Supreme Court cases on death penalty, child rape affect Missouri | St. Louis Public Radio

Supreme Court cases on death penalty, child rape affect Missouri

Apr 17, 2008

This article first appeared in the St. Louis Beacon: Two death penalty cases in the U.S. Supreme Court on Wednesday could affect Missouri. In one, a splintered court ruled that Kentucky could resume lethal injections, a decision that could restart executions in Missouri and most other states. In the other case, the court heard arguments that capital punishment should be permitted for child rape, a position that Missouri Gov. Matt Blunt has urged on the court.

The court upheld the most common form of lethal injection in a 7-2 decision in the case of Baze v. Rees, although the justices in the majority couldn't agree on a single rationale. Chief Justice John G. Roberts Jr.'s opinion says that an execution method is not cruel unless it poses a "substantial" or "objectively intolerable" risk of substantial harm. A death row inmate cannot win a challenge to a death penalty procedure "merely by showing a slightly or marginally safe alternative." 

The decision could restart executions in Missouri where they had been stopped while the court considered the constitutionality of lethal injection. 

The child rape case comes from Louisiana where the stepfather of an 8-year-old girl was sentenced to death after he was convicted of a brutal rape. The Supreme Court ruled three decades ago that it was unconstitutional to execute a man for raping an adult woman. Up to that point, nine out of 10 men executed for rape were black.

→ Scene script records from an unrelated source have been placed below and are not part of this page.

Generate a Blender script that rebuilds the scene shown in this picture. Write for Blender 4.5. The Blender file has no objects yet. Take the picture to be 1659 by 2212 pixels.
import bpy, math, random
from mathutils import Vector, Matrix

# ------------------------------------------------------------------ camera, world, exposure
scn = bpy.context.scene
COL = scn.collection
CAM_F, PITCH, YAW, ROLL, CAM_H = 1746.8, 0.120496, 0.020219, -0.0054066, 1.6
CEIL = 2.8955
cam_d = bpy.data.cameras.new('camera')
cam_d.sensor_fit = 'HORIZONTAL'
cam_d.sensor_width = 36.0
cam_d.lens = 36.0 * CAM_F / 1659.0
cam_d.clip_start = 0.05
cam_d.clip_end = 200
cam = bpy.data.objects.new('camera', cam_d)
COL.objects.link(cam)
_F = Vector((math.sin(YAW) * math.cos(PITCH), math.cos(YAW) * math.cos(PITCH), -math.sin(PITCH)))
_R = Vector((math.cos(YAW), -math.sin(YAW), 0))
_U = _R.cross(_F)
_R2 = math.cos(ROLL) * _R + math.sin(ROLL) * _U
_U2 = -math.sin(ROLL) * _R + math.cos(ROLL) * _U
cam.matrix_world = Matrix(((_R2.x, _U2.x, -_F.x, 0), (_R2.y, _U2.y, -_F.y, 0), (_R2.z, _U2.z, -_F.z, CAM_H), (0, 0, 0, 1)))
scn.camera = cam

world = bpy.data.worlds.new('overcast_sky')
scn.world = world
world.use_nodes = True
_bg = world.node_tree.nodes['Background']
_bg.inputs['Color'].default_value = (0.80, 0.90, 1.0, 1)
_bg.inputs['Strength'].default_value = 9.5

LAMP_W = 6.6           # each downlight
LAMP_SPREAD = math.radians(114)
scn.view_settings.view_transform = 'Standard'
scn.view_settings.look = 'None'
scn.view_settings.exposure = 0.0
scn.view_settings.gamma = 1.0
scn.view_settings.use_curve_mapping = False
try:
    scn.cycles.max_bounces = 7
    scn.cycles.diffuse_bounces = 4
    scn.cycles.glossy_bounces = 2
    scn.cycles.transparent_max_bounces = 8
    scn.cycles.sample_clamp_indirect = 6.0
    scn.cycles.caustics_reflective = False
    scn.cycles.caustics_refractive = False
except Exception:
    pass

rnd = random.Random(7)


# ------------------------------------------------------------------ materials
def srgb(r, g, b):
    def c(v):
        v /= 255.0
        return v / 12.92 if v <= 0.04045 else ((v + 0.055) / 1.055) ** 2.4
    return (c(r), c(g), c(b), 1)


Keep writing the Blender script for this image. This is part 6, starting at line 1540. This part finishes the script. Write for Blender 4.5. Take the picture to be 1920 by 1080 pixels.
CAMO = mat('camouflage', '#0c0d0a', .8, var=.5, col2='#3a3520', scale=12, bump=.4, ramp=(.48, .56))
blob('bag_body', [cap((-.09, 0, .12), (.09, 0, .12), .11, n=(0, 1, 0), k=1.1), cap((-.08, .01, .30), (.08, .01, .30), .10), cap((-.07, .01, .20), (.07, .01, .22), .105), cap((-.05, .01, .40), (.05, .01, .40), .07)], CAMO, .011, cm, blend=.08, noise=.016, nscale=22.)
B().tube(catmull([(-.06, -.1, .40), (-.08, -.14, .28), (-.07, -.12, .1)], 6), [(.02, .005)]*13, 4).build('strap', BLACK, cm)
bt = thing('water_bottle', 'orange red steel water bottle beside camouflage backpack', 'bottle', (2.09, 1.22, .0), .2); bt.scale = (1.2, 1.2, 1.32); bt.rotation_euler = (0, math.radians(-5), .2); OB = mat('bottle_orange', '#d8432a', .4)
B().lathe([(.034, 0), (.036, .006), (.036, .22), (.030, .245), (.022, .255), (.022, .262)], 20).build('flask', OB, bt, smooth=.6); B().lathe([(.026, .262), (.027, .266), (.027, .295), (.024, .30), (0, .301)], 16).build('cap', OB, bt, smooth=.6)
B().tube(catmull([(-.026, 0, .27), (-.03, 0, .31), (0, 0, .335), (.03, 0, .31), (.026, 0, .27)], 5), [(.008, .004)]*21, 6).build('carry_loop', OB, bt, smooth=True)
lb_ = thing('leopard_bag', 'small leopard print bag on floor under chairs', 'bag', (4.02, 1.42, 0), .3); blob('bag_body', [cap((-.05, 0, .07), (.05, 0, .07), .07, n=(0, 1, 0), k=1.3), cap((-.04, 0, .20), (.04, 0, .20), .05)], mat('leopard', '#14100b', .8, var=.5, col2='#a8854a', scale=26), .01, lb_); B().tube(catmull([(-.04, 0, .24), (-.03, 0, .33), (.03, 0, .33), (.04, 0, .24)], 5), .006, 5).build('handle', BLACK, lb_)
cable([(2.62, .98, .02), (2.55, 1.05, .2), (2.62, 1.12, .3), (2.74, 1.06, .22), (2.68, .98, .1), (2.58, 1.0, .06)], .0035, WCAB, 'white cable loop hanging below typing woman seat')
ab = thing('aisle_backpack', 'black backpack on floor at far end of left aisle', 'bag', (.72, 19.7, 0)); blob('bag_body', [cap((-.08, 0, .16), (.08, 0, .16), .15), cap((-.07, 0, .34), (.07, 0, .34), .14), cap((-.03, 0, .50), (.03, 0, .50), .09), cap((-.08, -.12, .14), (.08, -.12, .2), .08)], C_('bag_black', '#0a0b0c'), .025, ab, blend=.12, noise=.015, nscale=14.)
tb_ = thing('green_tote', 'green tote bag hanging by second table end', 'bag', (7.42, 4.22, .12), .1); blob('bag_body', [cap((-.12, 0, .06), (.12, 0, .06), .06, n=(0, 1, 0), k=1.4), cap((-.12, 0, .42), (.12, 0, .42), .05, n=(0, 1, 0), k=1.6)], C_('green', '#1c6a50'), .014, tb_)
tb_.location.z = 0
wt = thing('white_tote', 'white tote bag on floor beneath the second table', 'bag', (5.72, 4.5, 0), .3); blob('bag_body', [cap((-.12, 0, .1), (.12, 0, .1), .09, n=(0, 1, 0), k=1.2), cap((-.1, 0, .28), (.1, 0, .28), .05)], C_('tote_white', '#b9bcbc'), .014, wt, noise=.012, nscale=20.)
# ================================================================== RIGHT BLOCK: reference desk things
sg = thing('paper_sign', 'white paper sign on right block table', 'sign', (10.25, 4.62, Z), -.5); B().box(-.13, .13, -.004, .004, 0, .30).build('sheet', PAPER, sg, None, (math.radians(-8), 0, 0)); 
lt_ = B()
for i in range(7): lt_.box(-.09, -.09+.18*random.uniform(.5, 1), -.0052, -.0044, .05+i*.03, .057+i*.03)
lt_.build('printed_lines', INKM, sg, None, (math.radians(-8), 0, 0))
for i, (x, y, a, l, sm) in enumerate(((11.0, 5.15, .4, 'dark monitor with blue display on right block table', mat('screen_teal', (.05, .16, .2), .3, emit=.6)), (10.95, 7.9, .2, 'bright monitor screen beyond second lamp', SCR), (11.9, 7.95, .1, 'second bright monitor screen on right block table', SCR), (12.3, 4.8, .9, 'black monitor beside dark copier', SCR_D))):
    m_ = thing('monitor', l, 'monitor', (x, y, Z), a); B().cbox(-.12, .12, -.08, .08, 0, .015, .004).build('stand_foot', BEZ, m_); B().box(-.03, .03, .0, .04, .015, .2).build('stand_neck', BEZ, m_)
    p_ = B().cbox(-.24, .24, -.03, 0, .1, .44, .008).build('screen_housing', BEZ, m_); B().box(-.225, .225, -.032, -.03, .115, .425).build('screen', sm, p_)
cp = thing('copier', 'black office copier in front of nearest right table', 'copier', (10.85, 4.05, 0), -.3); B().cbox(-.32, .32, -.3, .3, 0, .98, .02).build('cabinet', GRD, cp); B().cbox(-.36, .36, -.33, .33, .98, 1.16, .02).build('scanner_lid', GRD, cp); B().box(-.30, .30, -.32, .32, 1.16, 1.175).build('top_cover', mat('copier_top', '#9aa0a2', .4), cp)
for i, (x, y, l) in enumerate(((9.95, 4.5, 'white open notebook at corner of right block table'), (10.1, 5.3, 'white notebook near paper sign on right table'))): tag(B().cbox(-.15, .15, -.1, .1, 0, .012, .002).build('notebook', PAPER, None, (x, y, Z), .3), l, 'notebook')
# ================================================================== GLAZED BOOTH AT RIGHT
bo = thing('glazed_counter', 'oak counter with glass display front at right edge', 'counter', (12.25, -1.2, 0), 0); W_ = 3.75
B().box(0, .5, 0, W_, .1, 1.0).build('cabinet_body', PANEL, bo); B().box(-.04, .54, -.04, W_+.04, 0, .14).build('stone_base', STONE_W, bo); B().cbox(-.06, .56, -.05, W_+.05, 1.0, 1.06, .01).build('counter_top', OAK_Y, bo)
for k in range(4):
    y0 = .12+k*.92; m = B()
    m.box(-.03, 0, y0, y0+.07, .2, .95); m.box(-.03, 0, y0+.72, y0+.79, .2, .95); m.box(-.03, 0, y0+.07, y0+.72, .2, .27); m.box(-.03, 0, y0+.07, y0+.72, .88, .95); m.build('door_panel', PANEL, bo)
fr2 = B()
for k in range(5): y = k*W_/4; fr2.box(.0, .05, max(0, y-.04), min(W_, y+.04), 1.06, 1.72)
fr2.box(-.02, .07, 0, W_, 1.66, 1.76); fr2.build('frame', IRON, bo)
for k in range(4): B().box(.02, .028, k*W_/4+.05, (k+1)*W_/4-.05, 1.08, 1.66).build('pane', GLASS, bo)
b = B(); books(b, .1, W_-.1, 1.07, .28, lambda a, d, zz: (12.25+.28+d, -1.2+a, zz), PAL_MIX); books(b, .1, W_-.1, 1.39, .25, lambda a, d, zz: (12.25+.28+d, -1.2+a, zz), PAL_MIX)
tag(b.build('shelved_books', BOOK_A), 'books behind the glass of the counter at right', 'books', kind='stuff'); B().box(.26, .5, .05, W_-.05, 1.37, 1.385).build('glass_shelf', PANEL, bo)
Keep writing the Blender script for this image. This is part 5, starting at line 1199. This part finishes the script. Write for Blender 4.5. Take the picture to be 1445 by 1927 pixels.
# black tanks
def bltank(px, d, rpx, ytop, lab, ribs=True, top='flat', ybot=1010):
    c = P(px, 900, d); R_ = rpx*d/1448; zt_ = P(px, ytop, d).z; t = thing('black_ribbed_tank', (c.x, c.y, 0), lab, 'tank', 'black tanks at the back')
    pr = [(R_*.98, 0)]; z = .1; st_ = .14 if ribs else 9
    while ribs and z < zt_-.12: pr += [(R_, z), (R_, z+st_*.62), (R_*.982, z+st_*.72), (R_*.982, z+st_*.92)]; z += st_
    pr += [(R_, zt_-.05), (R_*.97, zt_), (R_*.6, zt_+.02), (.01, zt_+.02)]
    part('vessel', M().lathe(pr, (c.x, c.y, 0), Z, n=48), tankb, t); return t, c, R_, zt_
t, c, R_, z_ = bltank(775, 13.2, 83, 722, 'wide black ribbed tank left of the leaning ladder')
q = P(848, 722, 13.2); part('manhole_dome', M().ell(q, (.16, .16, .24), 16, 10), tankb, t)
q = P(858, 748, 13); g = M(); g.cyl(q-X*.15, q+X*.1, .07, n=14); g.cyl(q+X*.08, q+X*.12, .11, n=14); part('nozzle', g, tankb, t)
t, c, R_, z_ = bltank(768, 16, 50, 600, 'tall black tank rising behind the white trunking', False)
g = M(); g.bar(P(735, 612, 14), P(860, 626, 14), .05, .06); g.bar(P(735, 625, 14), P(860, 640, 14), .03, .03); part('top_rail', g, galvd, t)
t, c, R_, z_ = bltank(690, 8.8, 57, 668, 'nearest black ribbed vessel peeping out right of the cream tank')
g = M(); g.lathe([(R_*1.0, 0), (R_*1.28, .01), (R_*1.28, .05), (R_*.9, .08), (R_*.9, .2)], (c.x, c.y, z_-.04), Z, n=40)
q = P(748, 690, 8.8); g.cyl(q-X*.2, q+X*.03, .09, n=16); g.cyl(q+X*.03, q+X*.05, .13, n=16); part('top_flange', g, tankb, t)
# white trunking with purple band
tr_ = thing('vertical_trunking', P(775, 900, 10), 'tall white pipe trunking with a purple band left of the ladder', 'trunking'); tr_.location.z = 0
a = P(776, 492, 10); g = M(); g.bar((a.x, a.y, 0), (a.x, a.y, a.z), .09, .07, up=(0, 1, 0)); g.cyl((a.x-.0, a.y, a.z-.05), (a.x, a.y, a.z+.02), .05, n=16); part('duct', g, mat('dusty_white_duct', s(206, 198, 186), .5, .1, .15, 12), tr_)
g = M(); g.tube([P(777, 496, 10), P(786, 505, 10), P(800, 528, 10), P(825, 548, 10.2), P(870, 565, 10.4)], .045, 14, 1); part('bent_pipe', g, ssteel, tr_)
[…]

The 1977 decision did not address the question of whether men could be executed for raping children. 

Gov. Matt Blunt has taken the unusual step of filing a brief calling upon the court to open the door to execution of child rapists. In the brief, Blunt points to the notorious Michael Devlin case as a reason to permit executions for child rape.

Victims rights groups in Louisiana have opposed execution for child rapes, fearing that fewer people would be willing to turn in a family member who was a rapist if it meant sending him to the execution chamber. There is also concern that innocent people could be convicted. The girl involved in the Louisiana case originally said two boys raped her; she changed her story and implicated her stepfather after she was told that was the only way to avoid foster care.

Justice Anthony M. Kennedy, who often is the swing vote on the court, seemed in his questioning to be trying to find a way to allow the death penalty in a narrow set of child rape cases, according to the Scotusblog.